Outdoor advertising planning made simple

SimonGeneral3 Comments

Most public sector marketers will, at some point, have purchased outdoor advertising as part of a marketing campaign.

I suspect the majority, me included, didn’t have the luxury of a media agency to do media buying for them so would have dealt directly with the usual outdoor media suppliers.

Not having an in-depth knowledge of the local area, I’ve always struggled to visualise where particular 48 sheet or 6 sheets sites are from the postcode-based listings provided by suppliers.

The other day I spotted the signposter.com website – you just pop in your postcode and the media type you’re interested in, and it returns a listing of local sites, their footfall figures, costs (should you buy through the website) and a map with the locations plotted. A fair few sites also have pictures of the actual outdoor advertising board itself.

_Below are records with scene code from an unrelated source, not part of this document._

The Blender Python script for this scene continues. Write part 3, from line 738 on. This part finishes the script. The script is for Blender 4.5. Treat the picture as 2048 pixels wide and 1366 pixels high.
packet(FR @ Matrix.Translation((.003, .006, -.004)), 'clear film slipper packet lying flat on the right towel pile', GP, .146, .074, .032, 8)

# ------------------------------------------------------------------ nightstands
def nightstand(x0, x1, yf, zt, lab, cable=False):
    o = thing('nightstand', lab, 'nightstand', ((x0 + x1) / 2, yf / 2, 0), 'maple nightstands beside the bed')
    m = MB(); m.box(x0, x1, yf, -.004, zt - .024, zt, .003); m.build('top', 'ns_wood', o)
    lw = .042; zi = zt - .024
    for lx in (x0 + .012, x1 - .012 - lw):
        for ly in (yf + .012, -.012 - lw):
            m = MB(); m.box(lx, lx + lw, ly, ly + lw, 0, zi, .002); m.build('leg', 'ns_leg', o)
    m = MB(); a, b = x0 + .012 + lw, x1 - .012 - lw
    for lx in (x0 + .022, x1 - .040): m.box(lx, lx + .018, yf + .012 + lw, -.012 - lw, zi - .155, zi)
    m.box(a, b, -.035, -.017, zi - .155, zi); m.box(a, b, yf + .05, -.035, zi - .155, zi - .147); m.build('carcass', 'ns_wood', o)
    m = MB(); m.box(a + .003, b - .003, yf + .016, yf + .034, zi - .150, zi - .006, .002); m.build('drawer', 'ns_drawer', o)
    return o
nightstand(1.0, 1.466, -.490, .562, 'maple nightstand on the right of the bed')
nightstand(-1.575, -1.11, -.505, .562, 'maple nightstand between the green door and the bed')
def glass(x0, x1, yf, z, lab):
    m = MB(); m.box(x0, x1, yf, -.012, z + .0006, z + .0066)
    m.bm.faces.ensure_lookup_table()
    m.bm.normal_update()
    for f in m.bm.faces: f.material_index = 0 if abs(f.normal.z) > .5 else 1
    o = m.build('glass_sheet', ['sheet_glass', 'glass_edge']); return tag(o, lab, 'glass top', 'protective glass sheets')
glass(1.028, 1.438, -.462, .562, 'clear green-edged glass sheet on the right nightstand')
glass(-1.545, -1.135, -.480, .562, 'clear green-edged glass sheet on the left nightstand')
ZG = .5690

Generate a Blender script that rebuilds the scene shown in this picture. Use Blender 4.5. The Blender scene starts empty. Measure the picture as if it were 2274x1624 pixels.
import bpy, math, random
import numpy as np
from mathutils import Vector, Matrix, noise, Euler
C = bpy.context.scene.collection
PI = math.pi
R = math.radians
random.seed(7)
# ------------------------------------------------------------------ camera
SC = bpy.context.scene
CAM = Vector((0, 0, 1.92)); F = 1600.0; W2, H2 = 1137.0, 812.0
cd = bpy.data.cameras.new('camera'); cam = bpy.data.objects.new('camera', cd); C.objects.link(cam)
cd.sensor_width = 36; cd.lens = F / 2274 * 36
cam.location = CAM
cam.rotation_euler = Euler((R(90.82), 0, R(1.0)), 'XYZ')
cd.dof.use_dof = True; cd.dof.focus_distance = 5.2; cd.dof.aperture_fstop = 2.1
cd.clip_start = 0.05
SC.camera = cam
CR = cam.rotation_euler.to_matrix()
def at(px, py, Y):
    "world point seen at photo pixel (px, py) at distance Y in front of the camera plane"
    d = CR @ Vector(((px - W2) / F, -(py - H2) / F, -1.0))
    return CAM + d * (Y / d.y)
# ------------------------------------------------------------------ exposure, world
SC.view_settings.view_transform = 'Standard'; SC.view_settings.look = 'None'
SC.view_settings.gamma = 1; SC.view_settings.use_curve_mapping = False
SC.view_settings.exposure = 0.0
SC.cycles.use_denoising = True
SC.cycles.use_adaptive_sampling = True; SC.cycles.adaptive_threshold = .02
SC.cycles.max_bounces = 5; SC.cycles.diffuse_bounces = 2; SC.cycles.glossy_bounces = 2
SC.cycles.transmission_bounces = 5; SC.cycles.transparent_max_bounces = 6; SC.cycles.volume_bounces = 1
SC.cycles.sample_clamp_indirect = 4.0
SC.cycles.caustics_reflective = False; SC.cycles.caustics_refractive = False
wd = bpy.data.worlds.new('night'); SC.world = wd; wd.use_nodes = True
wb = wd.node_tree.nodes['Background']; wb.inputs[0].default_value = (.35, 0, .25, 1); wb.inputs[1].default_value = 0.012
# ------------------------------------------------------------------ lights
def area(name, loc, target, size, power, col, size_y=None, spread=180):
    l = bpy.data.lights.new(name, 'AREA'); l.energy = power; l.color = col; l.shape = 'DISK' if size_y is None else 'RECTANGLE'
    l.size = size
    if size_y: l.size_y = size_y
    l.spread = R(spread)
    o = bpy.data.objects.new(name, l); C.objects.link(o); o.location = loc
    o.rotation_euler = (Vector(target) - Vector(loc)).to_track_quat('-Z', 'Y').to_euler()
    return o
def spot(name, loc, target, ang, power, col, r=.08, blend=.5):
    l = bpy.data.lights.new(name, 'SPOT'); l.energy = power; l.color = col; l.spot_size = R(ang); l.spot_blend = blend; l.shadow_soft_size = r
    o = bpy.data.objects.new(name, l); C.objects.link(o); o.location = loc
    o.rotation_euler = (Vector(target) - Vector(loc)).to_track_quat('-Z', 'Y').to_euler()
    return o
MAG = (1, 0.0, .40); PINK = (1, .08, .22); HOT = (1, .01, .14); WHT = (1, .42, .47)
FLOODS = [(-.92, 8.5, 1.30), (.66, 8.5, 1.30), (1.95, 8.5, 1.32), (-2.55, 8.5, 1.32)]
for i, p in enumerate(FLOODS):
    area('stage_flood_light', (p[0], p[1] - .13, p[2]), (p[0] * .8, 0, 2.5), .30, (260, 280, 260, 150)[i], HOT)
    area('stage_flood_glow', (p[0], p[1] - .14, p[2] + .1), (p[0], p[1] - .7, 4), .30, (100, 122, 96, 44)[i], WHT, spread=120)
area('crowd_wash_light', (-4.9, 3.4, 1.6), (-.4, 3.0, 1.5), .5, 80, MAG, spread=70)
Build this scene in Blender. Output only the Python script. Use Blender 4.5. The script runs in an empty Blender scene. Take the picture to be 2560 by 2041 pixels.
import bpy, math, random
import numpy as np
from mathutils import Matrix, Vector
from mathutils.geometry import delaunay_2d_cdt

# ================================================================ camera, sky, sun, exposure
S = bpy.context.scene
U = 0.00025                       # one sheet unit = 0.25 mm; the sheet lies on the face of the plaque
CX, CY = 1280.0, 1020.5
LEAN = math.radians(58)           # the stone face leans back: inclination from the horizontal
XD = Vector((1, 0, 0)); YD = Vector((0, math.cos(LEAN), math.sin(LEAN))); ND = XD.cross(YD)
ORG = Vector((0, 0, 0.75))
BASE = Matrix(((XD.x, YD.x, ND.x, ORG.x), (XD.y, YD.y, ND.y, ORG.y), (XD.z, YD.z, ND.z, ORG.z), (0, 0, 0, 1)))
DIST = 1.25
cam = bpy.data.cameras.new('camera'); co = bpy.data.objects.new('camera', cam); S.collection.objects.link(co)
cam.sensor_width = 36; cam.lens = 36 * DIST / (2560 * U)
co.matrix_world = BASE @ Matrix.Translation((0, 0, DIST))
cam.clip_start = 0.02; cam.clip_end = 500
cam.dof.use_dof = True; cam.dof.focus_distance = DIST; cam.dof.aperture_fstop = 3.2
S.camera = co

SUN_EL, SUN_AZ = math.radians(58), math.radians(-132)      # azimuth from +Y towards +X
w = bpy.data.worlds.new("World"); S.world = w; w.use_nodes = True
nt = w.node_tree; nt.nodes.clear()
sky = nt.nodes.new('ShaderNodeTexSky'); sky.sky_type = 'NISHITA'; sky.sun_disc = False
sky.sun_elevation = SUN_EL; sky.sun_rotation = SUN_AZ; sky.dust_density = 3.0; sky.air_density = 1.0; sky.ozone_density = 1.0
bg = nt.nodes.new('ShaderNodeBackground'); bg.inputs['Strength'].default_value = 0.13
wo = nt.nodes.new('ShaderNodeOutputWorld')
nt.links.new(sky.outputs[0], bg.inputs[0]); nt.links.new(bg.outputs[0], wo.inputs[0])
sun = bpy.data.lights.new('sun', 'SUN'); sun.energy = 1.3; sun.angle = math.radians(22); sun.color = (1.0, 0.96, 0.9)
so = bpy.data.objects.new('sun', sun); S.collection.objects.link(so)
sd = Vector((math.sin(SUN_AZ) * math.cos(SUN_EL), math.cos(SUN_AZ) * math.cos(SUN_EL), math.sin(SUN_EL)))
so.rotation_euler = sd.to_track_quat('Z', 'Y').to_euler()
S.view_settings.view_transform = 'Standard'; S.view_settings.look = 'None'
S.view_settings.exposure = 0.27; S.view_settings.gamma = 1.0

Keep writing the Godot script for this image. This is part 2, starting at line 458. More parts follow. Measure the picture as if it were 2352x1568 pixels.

This makes local outdoor advertising buying easy when you’re buying a few sites in a targetted area, which is what I suspect most councils do.

The website was launched earlier this year and claims it can provide 98% of all outdoor poster sitres. It allows you to purchase inventory from suppliers including JCDecaux, Clear Channel, Titan Outdoor, CBS Outdoor and Primesight.

I haven’t done any benchmarking on price to see how prices compare to the negotiated prices that you’d get if you purchased directly from the supplier, but the website certainly simplifies the outdoor advertising planning process if nothing else.

3 Comments on “Outdoor advertising planning made simple”

  1. Thanks Simon- that’s really useful.

    But I’m slightly concerned by your comment about “not having an in-depth knowledge of the local area”. It’s too easy for communicators to get wedged in their offices, seeing little of the area except what’s on the way home.

    I’d always advocate getting out and about, or even just taking five minutes to turn off the usual route and find out just what is down that street you keep passing.

    There are two main benefits- one is that it helps me picture things like ad sites, or locations where there are PR issues. The other is that I now have a collection of alternative routes to get me round any traffic!

    Match that personal knowledge with something like signposter, and you’ll soon see the benefits.

  2. Hi Tom – thanks for the comment.

    You make a very valid point about knowing the local area in detail – it’s something communicators should try to do to avoid the “ivory towers” syndrome and making sure we understand as much as possible about key audiences/publics.

    However in my experience geography can be a factor – if you’re planning a county-wide campaign, for example, it’s not practical to know all the possible ad sites physically – unless you’ve got a lot of time on your hands – and I’ve not met a public sector communicator/marketer who would admit to that yet!

    I think it’s about having a mix of local knowledge and planning tools/databases to be able to make better informed media buying decisions.

    cheers
    sw

  3. Its a good information about outdoor advertising. Outdoor advertising is the best advertising techniques if we plan to advertise our website or business locally. Thanks for sharing this experience.